Tuesday, December 21, 2010

Sports and Politics

Polling conducted by Scarborough USA, a joint project of Nielsen and Arbitron, showed that Republicans hold the edge among die-hard sports fans with only minor exceptions. NASCAR fans, like fans of the PGA and NFL, were broadly skewed to vote Republican and WWE fans tended to vote with the Democrats. I guess one mindless endeavor for each party is only fair.

Thankfully however, according to the same poll, fans of both of these culturally inspiring sports are less likely to vote than fans of the more cerebral and complicated competitions like college football and PGA tournaments. I guess there is some solace in that.

Sunday, December 19, 2010

Another Day Another Dollar

It's 4:00a.m. I am wakened by Brian going in and out of the house. There is two inches of snow and cold. The furnace runs and runs. I must get up to make sure he closed the door. He didn't.
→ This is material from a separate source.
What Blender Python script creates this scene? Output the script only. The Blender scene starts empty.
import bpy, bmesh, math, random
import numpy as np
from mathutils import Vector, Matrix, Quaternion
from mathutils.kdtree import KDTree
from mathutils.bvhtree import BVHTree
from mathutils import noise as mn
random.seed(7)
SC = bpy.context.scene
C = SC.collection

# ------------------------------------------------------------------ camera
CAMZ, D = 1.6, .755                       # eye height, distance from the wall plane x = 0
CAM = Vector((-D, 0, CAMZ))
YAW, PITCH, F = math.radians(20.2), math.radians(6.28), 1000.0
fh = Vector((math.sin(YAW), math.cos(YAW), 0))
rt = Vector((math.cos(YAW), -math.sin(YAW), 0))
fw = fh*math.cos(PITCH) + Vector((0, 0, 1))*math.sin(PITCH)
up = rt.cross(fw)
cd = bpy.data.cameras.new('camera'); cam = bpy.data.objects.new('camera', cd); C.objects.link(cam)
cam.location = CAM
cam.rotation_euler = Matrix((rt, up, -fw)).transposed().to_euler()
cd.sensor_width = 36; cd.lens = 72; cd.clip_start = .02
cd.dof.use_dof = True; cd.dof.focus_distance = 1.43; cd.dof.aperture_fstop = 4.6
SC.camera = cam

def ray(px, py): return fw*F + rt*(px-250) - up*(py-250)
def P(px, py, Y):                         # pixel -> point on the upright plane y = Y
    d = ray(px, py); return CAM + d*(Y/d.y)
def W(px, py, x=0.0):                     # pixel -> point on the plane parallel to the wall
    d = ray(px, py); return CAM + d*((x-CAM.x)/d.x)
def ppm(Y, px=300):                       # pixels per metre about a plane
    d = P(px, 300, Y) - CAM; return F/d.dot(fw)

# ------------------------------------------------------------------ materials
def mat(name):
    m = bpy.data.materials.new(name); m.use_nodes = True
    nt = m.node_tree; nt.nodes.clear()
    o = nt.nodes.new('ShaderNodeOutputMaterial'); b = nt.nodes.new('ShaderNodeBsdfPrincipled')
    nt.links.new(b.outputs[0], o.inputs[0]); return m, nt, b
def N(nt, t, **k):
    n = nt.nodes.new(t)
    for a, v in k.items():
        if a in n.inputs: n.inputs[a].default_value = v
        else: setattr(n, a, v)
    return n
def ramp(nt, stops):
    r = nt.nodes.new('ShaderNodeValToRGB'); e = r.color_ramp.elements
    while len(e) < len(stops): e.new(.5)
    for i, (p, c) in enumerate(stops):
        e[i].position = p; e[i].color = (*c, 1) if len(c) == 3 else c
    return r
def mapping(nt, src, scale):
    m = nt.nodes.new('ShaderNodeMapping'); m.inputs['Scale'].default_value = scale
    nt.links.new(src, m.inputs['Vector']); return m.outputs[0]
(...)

On his return from his smoke shed..(he doesn't stay long because of the cold)..he confronts me and says .."There's a dead mouse upstairs." Like it's personally my fault.

I say, "Yes, I can tell. And wander back to my bed."

The downstairs door slams again. I get up..go down to make sure the door is shut. It is not. I say.."Brian, Quit this damn running in and out. I have to work today." He says, "There is a dead mouse upstairs." at which time I loose my temper and tell him to "get his %$# up there and find it and do something about it."

He gets a huge wad of paper towel. (He is very fastidious about THAT sort of thing.) It doesn't take long for him to find the dead creature. I think it had tripped and broke its neck over one of the piles of rubble in his room. He nearly runs down the stairs and out the back to dispose of it.

He wants to know how long will it smell bad in his room. I have lost patience and I want to go back to bed.

"Probably forever," I say, "but light a candle anyway. If nothing else it will appease the spirits."

He looks at me like I'm nuts and I am always nuts at 4:oo a.m. so I wander back to my bed.